Many companies have been working hard to raise their environmental, sustainability, and governance (ESG) standards. Carbon footprint accounting has served as the starting point for many organizations because it seems reasonably straightforward and there are many options for reducing or offsetting carbon emissions. Yet, the lack of clear standards, a plethora of competing methodologies, changing regulations, and challenges with data collection have made carbon accounting much more fraught than one might hope.
“Both public and private companies are doing carbon accounting. Generally, it has to do with some stakeholder pressure,” says Kentaro Kawamori, CEO and cofounder of Persefoni, a software company focused on carbon footprint measurement and reduction. “The need to do this has exploded over the last 24 months, with pressure from the voting population to push leaders across governmental and corporate entities to be better stewards of the environment and reduce their climate impact.”
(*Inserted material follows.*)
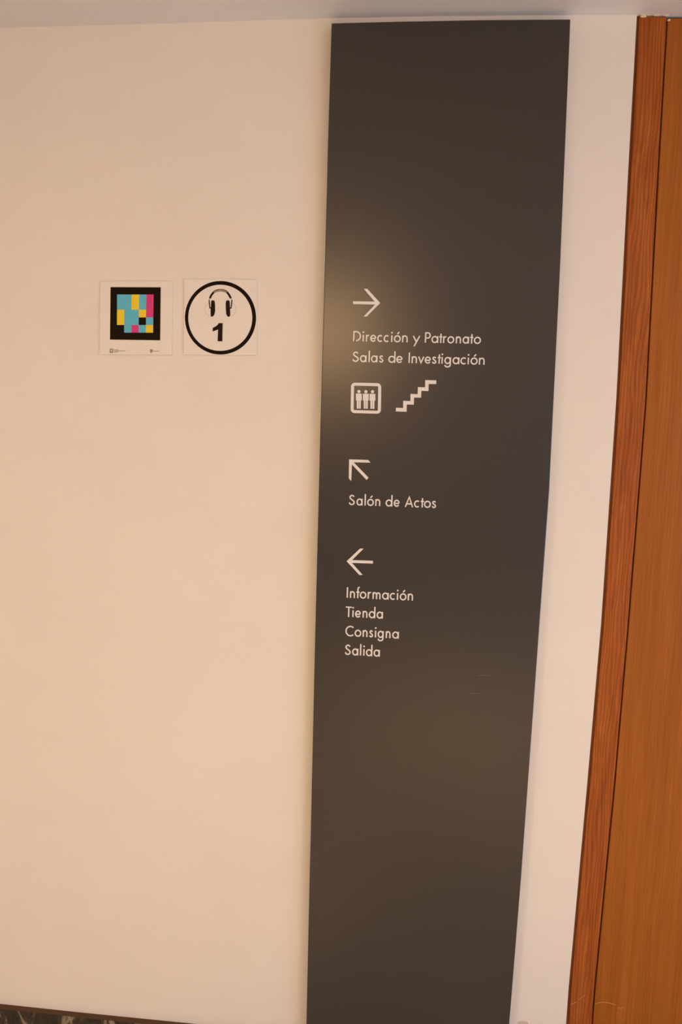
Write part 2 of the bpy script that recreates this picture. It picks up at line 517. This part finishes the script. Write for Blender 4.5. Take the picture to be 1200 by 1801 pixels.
for text, b0, b1, spans in LINES:
    bm = bmesh.new()
    P0, P1 = W(*b0, TB), W(*b1, TB)
    unit = (W(b0[0], b0[1] - 10, TB)[1] - P0[1]) / 10      # metres per photo pixel here
    sw = 2.3 * unit
    for ch, sp_ in zip(text, spans):
        if sp_ is None:
            continue
        yb = b0[1] + (b1[1] - b0[1]) * ((sp_[0] + sp_[1]) / 2 - b0[0]) / (b1[0] - b0[0])
        XL, ZB = W(sp_[0], yb, TB)
        XR, _ = W(sp_[1], yb, TB)
        XL += sw / 2
        XR -= sw / 2
        if XR - XL < 0.0006:
            XL = XR = (XL + XR) / 2
        for k, st in enumerate(GLYPH[ch]):
            yf = YF - 0.00004 * k
            if st == 'dot':
                c = [((XL + XR) / 2 + math.cos(a) * 1.55 * unit, ZB + (16.3 + math.sin(a) * 1.55) * unit) for a in [k * math.pi / 6 for k in range(12)]]
                prism(bm, c, YB, YF)
                continue
            if st[0] == 'bar':                 # crossbar over the full width of the glyph
                _, u0, u1_, y = st
                xa, xb = XL - sw / 2, XR + sw / 2
                ribbon(bm, [(xa + (xb - xa) * u0, ZB + y * unit), (xa + (xb - xa) * u1_, ZB + y * unit)], sw * 0.92, YB, yf)
                continue
            pts, closed = st
            ribbon(bm, [(XL + (XR - XL) * u, ZB + y * unit) for u, y in pts], sw, YB, yf, closed)
    bchild('lettering', bm, M_VINYL, label='white lettering reading ' + text)


def poly_part(name, polys, label=None, mat=None, par=None, dep=TB, y0=None, y1=None):
    bm = bmesh.new()
    for k, pl in enumerate(polys):
        prism(bm, px_line(pl, dep), YB if y0 is None else y0, (YF if y1 is None else y1) - 0.00004 * k)
    return (par or bchild)(name, bm, mat or M_VINYL, label=label)


def S(ox, oy, s, pts):
    return [(ox + x / s, oy + y / s) for x, y in pts]


poly_part('arrow', [S(612, 500, 18.46, p) for p in ([(170, 552), (170, 643), (930, 658), (930, 565)],
                                                   [(632, 150), (1052, 606), (985, 680), (922, 622), (520, 150)], [(1052, 606), (612, 1050), (512, 1050), (925, 618)])],
          'white arrow pointing right')
poly_part('arrow', [S(605, 800, 20, p) for p in ([(185, 158), (858, 180), (938, 272), (340, 262), (200, 240)],
                                                 [(185, 158), (285, 300), (262, 905), (240, 905), (175, 825)], [(220, 200), (345, 262), (868, 800), (800, 882), (272, 325)])],
          'white arrow pointing up and left')
poly_part('arrow', [S(602, 955, 18.46, p) for p in ([(230, 552), (1000, 578), (1000, 668), (230, 642)],
                                                   [(145, 592), (580, 182), (698, 182), (275, 600)], [(145, 592), (275, 600), (668, 1037), (560, 1037)])],
          'white arrow pointing left')


def rounded(c4, r, n=6):
    """Rounded quad through four photo corners (TL, TR, BR, BL), r in pixels."""
    out = []
    V4 = [Vector(p) for p in c4]
    for i in range(4):
        p, a, b = V4[i], V4[i - 1], V4[(i + 1) % 4]
        da, db = (a - p).normalized(), (b - p).normalized()
        q0, q1 = p + da * r, p + db * r
        for k in range(n + 1):
            t = k / n
            w0 = (1 - t) ** 2
            w1 = 2 * t * (1 - t) * 1.0
            w2 = t * t
            # rational quadratic: a true quarter circle
            k1 = math.sqrt(.5)
            den = w0 + w1 * k1 + w2
            q = (q0 * w0 + p * (w1 * k1) + q1 * w2) / den
            out.append((q.x, q.y))
    return out


def ring_part(name, outer, inner, mat, par, dep, y0, y1, label=None):
    bm = bmesh.new()
    o3, i3 = px_line(outer, dep), px_line(inner, dep)
    n = len(o3)
    vo = [[bm.verts.new((x, y, z)) for x, z in o3] for y in (y1, y0)]
    vi = [[bm.verts.new((x, y, z)) for x, z in i3] for y in (y1, y0)]
    for i in range(n):
        j = (i + 1) % n
        bm.faces.new((vo[0][i], vo[0][j], vi[0][j], vi[0][i]))
        bm.faces.new((vo[1][i], vi[1][i], vi[1][j], vo[1][j]))
        bm.faces.new((vo[0][i], vo[1][i], vo[1][j], vo[0][j]))
        bm.faces.new((vi[0][i], vi[0][j], vi[1][j], vi[1][i]))
    return par(name, bm, mat, label=label)


# lift pictogram
C4 = [(617.8, 672.9), (670.9, 674.0), (670.1, 727.8), (616.9, 726.4)]
ins = 5.3
I4 = [(C4[0][0] + ins, C4[0][1] + ins), (C4[1][0] - ins, C4[1][1] + ins), (C4[2][0] - ins, C4[2][1] - ins), (C4[3][0] + ins, C4[3][1] - ins)]
ring_part('lift_frame', rounded(C4, 7.0), rounded(I4, 1.6), M_VINYL, bchild, TB, YB, YF, 'white rounded square of the lift sign')
for k, (hx, hy) in enumerate(((157, 172), (246, 174), (331, 174))):
    dy = k * 1.6
    hd = [(hx + 21 * math.cos(a), hy + 21 * math.sin(a)) for a in [i * math.pi / 8 for i in range(16)]]
    c = hx - 1
    torso = [(c - 38, 198 + dy), (c + 37, 199 + dy), (c + 37, 284 + dy), (c + 27, 286 + dy), (c - 28, 286 + dy), (c - 38, 284 + dy)]
    l1 = [(c - 27, 284 + dy), (c - 2, 284 + dy), (c - 4, 390 + dy), (c - 26, 389 + dy)]
    l2 = [(c + 2, 284 + dy), (c + 26, 284 + dy), (c + 24, 391 + dy), (c + 1, 390 + dy)]
    poly_part('person_figure', [S(610, 665, 7.273, p) for p in (hd, torso, l1, l2)])
poly_part('stairs_pictogram', [S(610, 665, 7.273, [(630, 379), (722, 383), (724, 290), (815, 293), (817, 202), (908, 206), (911, 115), (1003, 118), (1005, 26), (1147, 29),
                                                  (1146, 76), (1049, 75), (1046, 166), (955, 163), (952, 251), (862, 248), (859, 341), (769, 337), (767, 431), (629, 426)])],
          'white zigzag flight of stairs')
for pts in ([(840, 1188.5), (850, 1187.5), (862, 1188.5)], [(824, 1220), (836, 1219.5), (848, 1220.5)]):
    bm = bmesh.new()
    ribbon(bm, px_line(pts, TB), 0.0014, YB, -TB - 0.0002)
    bchild('scuff', bm, M_SCUFF)

# ------------------------------------------------------------------ the two small plaques
TP = 0.004
YP, YPB = -TP - 0.0003, -TP + 0.0002


def plaque(name, c4, label, loc):
    e = empty(name, loc, label, 'sign')
    ch = child_of(e)
    bm = bmesh.new()
    prism(bm, px_line(rounded(c4, 1.0, 2), TP), -0.0002, -TP)
    ch('plate', bm, M_PLAQ)
    return ch


c4 = [(176.6, 495.3), (303.2, 495.5), (302.4, 624.4), (175.3, 623.6)]
lo_ = W(240, 622)
ch = plaque('code_plaque', c4, 'white square plaque with a black-bordered cyan, yellow and magenta colour code', (lo_[0], -TP / 2, lo_[1]))
TLc, TRc, BRc, BLc = (206.2, 518), (270.5, 518), (269.4, 585.2), (205.9, 585)


def cell(u, v):
    a = (TLc[0] + (TRc[0] - TLc[0]) * u, TLc[1] + (TRc[1] - TLc[1]) * u)
    b = (BLc[0] + (BRc[0] - BLc[0]) * u, BLc[1] + (BRc[1] - BLc[1]) * u)
    return (a[0] + (b[0] - a[0]) * v, a[1] + (b[1] - a[1]) * v)


poly_part('black_square', [[(194.6, 505.0), (282.9, 505.3), (281.9, 598.5), (193.6, 597.3)]], 'black square border', M_INK, ch, TP, YPB, YP)
COL = {'C': M_CYAN, 'Y': M_YEL, 'M': M_MAG}
for r, row in enumerate(('CCYCM', 'CCYCM', 'YCCYM', 'YCCKC', 'KCMCY')):
    for c, k in enumerate(row):
        if k != 'K':
            q = [cell(c / 5, r / 5), cell((c + 1) / 5, r / 5), cell((c + 1) / 5, (r + 1) / 5), cell(c / 5, (r + 1) / 5)]
            poly_part('colour_cell', [q], {'C': 'cyan cell', 'Y': 'yellow cell', 'M': 'magenta cell'}[k], COL[k], ch, TP, YPB, YP - 0.0002)
# the two tiny emblems with small print, too small to read
ring_part('emblem', [(193, 613.3), (199.2, 613.3), (199.2, 620.6), (193, 620.6)], [(195.0, 615.3), (197.2, 615.3), (197.2, 618.4), (195.0, 618.4)], M_TINY, ch, TP, YPB, YP)
poly_part('emblem', [[(264, 614.6), (266.5, 614.0), (270, 616.4), (268.6, 618.6), (266, 621.4), (264, 619.2)]], None, M_TINY, ch, TP, YPB, YP)
random.seed(3)
for x0, x1, ys in ((200.8, 208, (615.2, 617.2, 619.2)), (208.4, 221, (617.0,)), (270.5, 280.5, (617.7,))):
    bm = bmesh.new()
    for yy in ys:
        x = x0
        while x < x1 - 0.6:
            w = random.uniform(0.7, 1.6)
            prism(bm, px_line([(x, yy - 0.5), (min(x + w, x1), yy - 0.5), (min(x + w, x1), yy + 0.6), (x, yy + 0.6)], TP), YPB, YP)
            x += w + 0.35
    ch('small_print', bm, M_TINY if len(ys) == 1 else M_GREY, kind='stuff')

c4 = [(324.4, 491.6), (452.6, 492.2), (451.8, 624.8), (323.4, 624.2)]
lo_ = W(388, 622)
ch = plaque('audio_plaque', c4, 'white square plaque with headphones and the number 1 inside a black ring', (lo_[0], -TP / 2, lo_[1]))
N = 64
ell = lambda cx, cyy, rx, ry: [(cx + rx * math.cos(2 * math.pi * i / N), cyy + ry * math.sin(2 * math.pi * i / N)) for i in range(N)]
ring_part('ring', ell(388.0, 558.9, 62.6, 64.7), ell(387.6, 559.0, 56.4, 58.2), M_INK, ch, TP, YPB, YP, 'black ring')
q = lambda pts: S(355, 500, 16.37, pts)
poly_part('numeral', [q([(604, 1118), (594, 1642), (458, 1640), (470, 1300), (400, 1330), (310, 1358), (320, 1252), (400, 1215), (455, 1170), (488, 1118)])], 'bold black number 1', M_INKS, ch, TP, YPB, YP)
poly_part('ear_cup', [q([(272, 485), (300, 463), (345, 463), (374, 488), (386, 600), (384, 780), (362, 880), (312, 936), (262, 928), (254, 860), (256, 720), (266, 600)])], None, M_INKS, ch, TP, YPB, YP)
poly_part('ear_cup', [q([(700, 485), (722, 463), (790, 463), (806, 500), (816, 700), (822, 890), (800, 932), (745, 932), (704, 860), (692, 700), (690, 560)])], None, M_INKS, ch, TP, YPB, YP)
out_arc = smooth_line([(215, 400), (262, 300), (335, 212), (430, 160), (540, 145), (650, 160), (735, 205), (810, 300), (858, 395)], 4)
in_arc = smooth_line([(262, 415), (300, 330), (358, 262), (440, 222), (540, 208), (630, 222), (712, 262), (765, 330), (812, 415)], 4)
bm = bmesh.new()
for i in range(len(out_arc) - 1):
    prism(bm, px_line(q([out_arc[i], out_arc[i + 1], in_arc[i + 1], in_arc[i]]), TP), YPB, YP)
ch('headband', bm, M_GREY, label='grey headband')
bm = bmesh.new()
u1 = 0.00132
ribbon(bm, px_line(q(out_arc), TP), 0.9 * u1, YPB, YP - 0.0001)
m_ = len(out_arc)
for a, b in ((0, 8), (m_ - 9, m_ - 1)):
    for i in range(a, b):
        prism(bm, px_line(q([out_arc[i], out_arc[i + 1], in_arc[i + 1], in_arc[i]]), TP), YPB, YP - 0.0001)
for pts in ([(212, 455), (236, 680), (275, 692)], [(870, 455), (846, 680), (812, 692)]):
    ribbon(bm, px_line(q(pts), TP), 2.0 * u1, YPB, YP)
for pts in ([(232, 405), (212, 460)], [(850, 405), (868, 460)]):
    ribbon(bm, px_line(q(pts), TP), 0.7 * u1, YPB, YP)
ch('headphone_yoke', bm, M_INKS)
for pts in ([(190, 540), (130, 590), (92, 690), (105, 800), (160, 880), (235, 930)], [(890, 540), (945, 590), (985, 690), (968, 800), (910, 880), (840, 930)]):
    bm = bmesh.new()
    ribbon(bm, px_line(smooth_line(q(pts)), TP), 0.9 * u1, YPB, YP)
    ch('headphone_outline', bm, M_PALE, label='faint pale outline of the outer shell')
But the increased demand for carbon accounting has led to confusion around terminology, methodology, and standardization. And while some agreed standards have emerged, variations on these accounting methodologies have added layers of complexity. Small accounting policy differences can have a big impact on the final numbers. Navigating the sea of options can prove challenging, both for lack of experience and the challenge of obtaining better and more accurate data.
“There's this sort of built-in incentive to use better data and to be more transparent because the better data you use, the lower your carbon footprint is going to show,” Kentaro says.
The desire for more visibility doesn’t just come from consumers and regulators anymore. “ESG and carbon footprint reporting for financial reporting and investor relations is becoming much more commonplace now,” Kentaro says. Over time, not only have more companies begun to measure, disclose, and manage their carbon footprint, but more have developed an increased awareness around the interconnection of Net Promoter Score, carbon footprint accounting, and financial outcomes. Ultimately, better data and increased transparency can create better ESG, NPS, and financial outcomes.
In this episode, Kentaro and I discuss how companies now measure carbon footprints to provide investors and customers with accurate data that can help them navigate the journey toward greater sustainability.
In the following excerpt, we discuss how to deliver value to customers and investors alike.
Rob: To what extent do you feel a tension between the need to satisfy your investors and the need to deliver more value to your customers?
Kentaro: It’s a constant tension and a rope that should be as tight as possible. By nature, their interests are massively diverse. There's a huge amount of overlap and interest, but at the end of the day, the customer's only priority is to get the service to which they have been promised and on which they have expended money on.
Any investor's fiduciary duty is to return capital to their investors. It's this constant mix of quantifiable and unquantifiable mix of ROI, risk vectors, and micro and macro vectors. That's hard. That rope is tight all the time. Only in extreme cases where products or services are smashing record-breaking successes is that tension a little bit looser at times.
Our job—and my job specifically as CEO—is both fiduciary and to the customer. And I have to be the translator of finding a middle ground for both.